| What is required |
Beneath this line are entries. Copy the range from the line with "Write the bpy" to the line with "PI = math.pi", ends included, exactly; leave pictures out.

(Dataset entries)
-*-*-
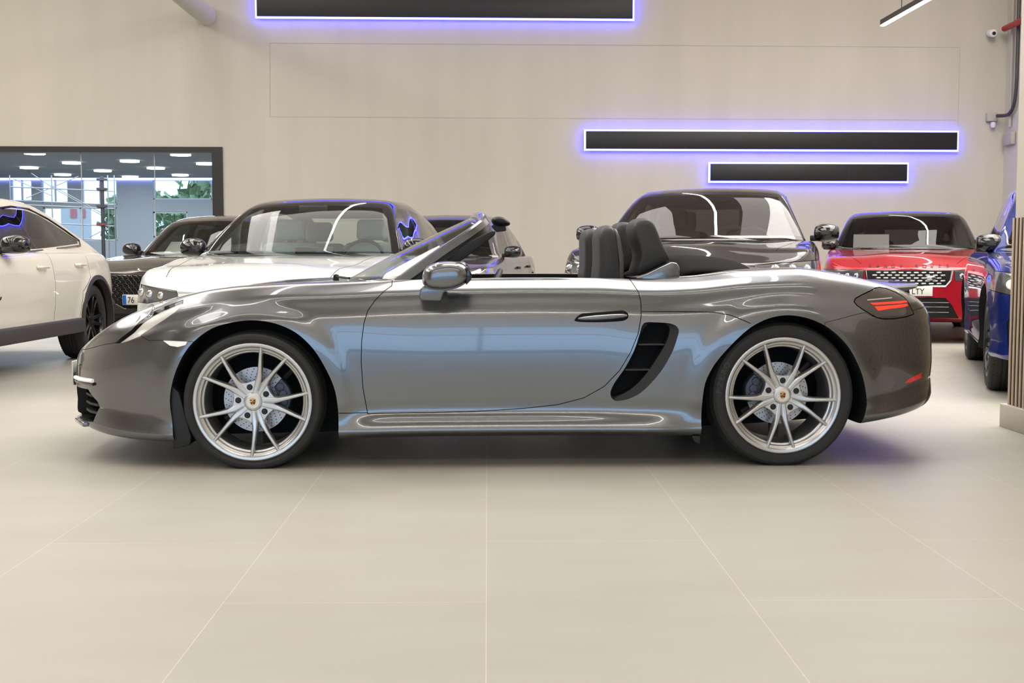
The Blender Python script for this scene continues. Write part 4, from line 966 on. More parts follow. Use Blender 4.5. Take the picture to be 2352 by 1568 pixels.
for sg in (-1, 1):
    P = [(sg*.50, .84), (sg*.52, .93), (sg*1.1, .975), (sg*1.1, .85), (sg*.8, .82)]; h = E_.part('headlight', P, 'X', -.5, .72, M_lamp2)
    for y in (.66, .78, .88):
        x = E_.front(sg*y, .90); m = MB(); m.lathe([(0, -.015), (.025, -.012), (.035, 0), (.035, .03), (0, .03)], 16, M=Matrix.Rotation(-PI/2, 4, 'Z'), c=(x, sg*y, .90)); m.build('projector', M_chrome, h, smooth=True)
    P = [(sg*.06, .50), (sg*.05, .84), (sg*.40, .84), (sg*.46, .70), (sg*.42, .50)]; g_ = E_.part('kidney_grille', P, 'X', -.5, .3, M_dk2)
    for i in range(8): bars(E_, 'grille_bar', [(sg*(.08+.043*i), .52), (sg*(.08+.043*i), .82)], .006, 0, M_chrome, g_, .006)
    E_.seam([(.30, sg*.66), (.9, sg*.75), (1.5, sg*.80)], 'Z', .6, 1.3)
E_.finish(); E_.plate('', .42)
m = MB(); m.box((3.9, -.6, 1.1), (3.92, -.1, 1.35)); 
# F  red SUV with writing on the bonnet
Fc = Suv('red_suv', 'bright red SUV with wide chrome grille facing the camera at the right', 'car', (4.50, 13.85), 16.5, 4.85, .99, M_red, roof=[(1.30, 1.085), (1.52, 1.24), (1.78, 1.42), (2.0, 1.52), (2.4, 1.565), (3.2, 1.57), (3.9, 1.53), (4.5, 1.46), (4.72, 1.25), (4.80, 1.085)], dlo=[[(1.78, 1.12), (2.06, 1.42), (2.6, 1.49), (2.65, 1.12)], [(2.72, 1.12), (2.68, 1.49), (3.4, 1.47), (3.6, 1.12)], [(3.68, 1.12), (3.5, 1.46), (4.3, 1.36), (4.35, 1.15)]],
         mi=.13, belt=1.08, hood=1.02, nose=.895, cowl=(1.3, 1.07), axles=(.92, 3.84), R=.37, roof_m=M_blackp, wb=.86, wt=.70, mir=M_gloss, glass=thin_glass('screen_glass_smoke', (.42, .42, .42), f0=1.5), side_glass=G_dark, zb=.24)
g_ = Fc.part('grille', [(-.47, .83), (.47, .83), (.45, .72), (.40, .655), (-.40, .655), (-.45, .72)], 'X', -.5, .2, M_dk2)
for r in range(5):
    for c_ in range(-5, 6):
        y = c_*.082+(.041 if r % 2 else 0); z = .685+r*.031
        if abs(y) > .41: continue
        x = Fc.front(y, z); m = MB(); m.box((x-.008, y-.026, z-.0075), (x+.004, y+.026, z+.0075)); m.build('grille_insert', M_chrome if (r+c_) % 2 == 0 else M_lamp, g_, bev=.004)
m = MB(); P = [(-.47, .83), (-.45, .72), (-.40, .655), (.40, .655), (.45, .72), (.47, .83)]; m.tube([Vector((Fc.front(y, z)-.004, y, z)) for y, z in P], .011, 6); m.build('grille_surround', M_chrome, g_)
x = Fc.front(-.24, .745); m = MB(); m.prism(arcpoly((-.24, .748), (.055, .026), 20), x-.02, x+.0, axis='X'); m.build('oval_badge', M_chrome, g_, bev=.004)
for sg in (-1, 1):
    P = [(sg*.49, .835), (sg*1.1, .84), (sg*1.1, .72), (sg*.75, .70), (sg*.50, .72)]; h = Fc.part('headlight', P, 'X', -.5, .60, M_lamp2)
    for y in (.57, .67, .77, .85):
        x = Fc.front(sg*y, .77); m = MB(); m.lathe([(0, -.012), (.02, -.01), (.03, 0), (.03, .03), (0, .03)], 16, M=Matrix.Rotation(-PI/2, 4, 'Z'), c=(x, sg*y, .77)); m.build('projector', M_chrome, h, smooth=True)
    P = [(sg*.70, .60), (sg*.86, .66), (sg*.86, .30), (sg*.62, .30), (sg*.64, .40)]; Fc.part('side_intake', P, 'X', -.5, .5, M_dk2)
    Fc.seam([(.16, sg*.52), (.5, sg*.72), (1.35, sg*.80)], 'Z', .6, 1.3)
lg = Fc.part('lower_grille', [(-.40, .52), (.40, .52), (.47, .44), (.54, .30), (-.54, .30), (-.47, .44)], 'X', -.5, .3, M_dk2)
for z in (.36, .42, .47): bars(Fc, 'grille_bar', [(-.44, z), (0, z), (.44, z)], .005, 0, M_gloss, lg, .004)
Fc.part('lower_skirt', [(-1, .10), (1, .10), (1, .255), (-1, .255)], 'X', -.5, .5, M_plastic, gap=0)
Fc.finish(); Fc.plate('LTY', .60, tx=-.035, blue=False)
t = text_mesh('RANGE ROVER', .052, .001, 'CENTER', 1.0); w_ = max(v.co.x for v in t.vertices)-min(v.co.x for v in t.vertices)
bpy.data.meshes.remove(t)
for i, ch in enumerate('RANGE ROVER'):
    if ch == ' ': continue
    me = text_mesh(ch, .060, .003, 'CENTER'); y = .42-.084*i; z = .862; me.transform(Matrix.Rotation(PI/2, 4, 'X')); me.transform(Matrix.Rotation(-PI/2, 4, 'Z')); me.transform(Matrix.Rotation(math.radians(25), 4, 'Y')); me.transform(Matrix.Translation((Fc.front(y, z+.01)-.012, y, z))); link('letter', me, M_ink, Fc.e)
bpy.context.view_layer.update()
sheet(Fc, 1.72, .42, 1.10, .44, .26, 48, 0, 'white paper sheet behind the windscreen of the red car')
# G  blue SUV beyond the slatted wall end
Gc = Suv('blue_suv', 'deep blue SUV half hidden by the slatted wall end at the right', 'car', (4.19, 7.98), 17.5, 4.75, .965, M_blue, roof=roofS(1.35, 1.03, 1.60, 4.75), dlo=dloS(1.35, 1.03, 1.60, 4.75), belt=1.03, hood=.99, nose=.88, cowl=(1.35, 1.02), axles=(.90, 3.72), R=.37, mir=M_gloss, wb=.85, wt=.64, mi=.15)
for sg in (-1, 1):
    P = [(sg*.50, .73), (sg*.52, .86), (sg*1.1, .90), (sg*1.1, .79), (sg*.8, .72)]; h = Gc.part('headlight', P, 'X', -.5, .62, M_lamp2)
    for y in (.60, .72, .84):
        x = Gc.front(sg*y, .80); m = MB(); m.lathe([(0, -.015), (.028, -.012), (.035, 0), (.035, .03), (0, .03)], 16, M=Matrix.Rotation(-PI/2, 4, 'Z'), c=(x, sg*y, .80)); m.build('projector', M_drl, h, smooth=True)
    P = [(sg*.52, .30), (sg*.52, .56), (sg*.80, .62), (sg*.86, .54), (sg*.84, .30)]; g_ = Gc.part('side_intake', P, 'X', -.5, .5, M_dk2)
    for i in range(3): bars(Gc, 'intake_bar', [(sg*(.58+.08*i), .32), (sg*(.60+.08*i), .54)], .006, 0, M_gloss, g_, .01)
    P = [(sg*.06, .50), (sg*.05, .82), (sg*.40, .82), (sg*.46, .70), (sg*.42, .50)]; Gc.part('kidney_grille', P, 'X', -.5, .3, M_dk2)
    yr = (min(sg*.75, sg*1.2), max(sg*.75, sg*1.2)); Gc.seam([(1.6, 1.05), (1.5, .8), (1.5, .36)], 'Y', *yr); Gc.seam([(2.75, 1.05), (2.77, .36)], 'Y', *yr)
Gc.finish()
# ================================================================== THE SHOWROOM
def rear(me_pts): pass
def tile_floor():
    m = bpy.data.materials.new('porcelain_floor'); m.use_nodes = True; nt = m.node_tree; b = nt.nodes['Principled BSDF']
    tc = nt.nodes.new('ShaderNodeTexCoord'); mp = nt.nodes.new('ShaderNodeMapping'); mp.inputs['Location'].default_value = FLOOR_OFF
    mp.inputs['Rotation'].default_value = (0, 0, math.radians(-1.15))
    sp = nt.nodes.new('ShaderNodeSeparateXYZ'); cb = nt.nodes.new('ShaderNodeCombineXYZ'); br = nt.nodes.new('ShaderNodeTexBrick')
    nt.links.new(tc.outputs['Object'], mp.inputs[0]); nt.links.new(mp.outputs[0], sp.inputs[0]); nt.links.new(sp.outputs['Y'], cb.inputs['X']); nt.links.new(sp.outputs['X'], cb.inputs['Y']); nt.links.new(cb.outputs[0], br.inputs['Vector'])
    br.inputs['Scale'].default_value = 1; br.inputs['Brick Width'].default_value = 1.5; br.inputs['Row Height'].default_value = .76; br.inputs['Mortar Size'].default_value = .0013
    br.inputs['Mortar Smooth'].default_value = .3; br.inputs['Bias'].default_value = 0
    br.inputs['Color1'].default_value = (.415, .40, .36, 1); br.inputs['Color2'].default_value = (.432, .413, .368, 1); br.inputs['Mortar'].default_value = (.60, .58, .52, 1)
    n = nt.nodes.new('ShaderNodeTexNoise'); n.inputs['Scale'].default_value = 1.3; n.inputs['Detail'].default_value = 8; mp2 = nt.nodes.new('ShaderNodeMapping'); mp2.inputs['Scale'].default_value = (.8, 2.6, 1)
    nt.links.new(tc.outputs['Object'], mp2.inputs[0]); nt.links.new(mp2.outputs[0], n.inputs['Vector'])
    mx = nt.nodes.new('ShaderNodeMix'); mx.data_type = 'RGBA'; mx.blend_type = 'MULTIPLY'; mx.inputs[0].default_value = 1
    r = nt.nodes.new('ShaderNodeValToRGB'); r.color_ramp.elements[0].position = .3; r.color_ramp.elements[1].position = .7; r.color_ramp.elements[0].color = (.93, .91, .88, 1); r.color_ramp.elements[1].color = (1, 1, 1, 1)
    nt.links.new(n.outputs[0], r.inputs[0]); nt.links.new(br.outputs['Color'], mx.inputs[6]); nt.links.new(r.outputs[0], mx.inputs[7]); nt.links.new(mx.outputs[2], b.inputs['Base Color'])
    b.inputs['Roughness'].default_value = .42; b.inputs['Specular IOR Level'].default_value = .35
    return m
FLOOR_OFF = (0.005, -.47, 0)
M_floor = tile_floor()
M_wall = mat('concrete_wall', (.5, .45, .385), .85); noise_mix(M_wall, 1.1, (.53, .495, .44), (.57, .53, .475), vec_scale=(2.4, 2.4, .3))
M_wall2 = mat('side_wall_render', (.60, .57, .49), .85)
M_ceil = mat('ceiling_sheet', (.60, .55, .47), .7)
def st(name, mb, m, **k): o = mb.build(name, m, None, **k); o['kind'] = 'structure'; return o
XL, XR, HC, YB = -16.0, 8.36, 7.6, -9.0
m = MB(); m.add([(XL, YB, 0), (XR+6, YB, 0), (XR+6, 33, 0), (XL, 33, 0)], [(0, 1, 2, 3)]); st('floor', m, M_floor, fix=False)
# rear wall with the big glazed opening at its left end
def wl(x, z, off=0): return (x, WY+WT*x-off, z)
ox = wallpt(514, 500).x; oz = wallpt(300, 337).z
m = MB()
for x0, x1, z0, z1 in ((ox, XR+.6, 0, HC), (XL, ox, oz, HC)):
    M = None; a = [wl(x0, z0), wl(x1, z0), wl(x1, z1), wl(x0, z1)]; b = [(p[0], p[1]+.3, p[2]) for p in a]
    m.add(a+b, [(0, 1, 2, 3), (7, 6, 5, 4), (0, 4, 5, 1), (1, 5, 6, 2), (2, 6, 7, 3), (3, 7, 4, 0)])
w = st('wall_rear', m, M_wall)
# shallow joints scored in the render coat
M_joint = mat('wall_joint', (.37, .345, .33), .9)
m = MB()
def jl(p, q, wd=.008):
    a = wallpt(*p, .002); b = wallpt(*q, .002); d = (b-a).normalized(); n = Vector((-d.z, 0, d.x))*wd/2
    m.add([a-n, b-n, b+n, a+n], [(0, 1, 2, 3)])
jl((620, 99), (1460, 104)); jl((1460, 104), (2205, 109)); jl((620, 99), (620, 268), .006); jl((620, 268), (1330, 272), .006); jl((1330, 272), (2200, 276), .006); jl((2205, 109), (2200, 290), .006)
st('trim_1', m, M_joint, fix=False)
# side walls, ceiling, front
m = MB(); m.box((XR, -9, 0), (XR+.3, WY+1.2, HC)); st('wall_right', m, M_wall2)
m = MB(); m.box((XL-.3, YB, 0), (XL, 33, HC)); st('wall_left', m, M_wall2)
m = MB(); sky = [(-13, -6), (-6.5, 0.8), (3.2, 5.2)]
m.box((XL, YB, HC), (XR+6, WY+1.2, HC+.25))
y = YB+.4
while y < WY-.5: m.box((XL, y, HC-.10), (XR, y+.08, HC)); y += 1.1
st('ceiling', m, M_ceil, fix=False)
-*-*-
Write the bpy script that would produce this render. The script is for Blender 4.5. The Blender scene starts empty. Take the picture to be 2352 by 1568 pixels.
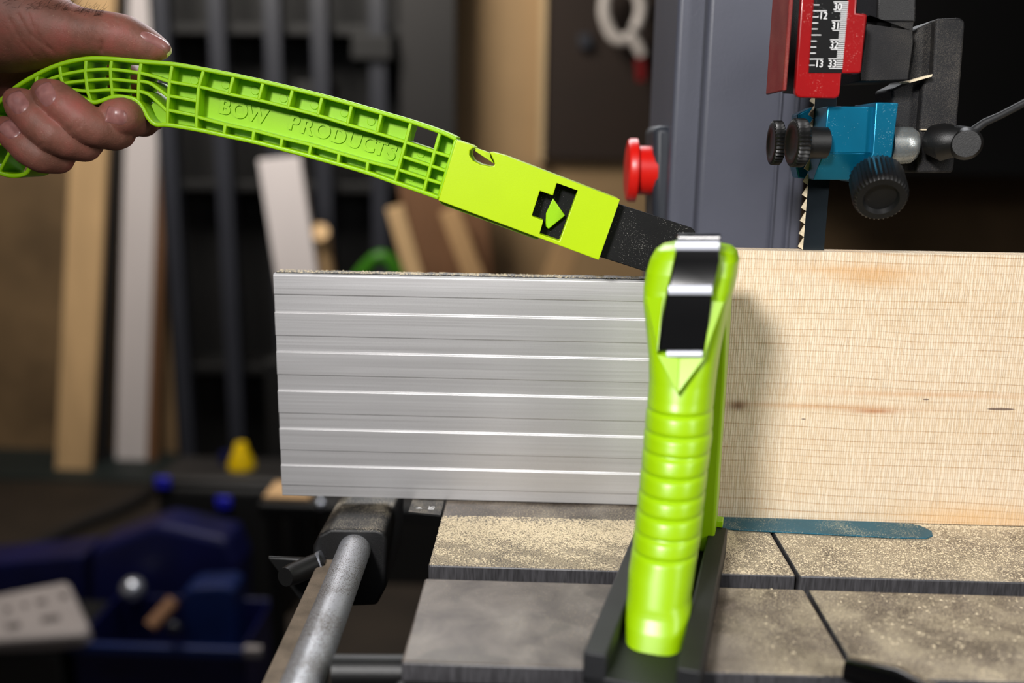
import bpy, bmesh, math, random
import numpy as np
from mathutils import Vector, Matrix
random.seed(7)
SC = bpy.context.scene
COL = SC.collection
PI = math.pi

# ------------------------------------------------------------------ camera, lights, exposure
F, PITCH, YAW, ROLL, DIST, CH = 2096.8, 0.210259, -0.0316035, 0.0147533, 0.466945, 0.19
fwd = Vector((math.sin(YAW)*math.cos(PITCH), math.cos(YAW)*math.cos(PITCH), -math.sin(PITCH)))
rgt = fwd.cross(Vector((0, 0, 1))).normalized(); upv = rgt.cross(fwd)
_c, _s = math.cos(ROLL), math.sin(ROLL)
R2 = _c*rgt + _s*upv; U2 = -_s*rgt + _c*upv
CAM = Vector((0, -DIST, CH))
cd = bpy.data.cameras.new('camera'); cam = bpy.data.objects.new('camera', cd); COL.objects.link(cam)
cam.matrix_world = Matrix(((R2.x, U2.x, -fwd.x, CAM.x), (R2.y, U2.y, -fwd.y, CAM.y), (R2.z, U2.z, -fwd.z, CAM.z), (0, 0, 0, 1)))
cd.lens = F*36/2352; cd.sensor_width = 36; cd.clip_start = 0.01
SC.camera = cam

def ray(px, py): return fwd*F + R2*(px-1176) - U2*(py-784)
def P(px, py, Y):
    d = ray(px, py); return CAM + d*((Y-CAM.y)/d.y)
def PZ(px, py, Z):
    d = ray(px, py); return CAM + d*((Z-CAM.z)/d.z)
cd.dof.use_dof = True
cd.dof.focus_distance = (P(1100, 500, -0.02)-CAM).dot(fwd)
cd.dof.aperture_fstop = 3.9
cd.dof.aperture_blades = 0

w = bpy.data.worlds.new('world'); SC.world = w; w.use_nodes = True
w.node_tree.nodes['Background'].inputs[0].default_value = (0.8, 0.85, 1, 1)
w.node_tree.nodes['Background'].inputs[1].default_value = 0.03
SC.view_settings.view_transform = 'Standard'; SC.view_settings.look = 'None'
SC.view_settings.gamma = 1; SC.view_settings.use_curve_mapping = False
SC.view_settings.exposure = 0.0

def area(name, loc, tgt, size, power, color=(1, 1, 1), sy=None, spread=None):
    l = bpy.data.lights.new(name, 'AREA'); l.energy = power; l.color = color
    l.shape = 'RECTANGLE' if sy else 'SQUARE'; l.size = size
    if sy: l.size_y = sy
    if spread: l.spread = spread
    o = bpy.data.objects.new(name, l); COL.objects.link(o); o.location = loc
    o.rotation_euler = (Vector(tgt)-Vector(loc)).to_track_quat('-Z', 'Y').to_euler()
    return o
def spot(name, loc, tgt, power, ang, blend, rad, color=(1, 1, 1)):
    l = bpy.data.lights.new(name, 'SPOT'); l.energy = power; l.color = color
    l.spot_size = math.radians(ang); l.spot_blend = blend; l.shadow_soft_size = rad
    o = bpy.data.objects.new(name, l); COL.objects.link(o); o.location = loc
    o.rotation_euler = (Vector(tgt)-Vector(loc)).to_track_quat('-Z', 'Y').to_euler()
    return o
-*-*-
| Response to this task |
Write the bpy script that would produce this render. The script is for Blender 4.5. The Blender scene starts empty. Take the picture to be 2352 by 1568 pixels.
import bpy, bmesh, math, random
import numpy as np
from mathutils import Vector, Matrix
random.seed(7)
SC = bpy.context.scene
COL = SC.collection
PI = math.pi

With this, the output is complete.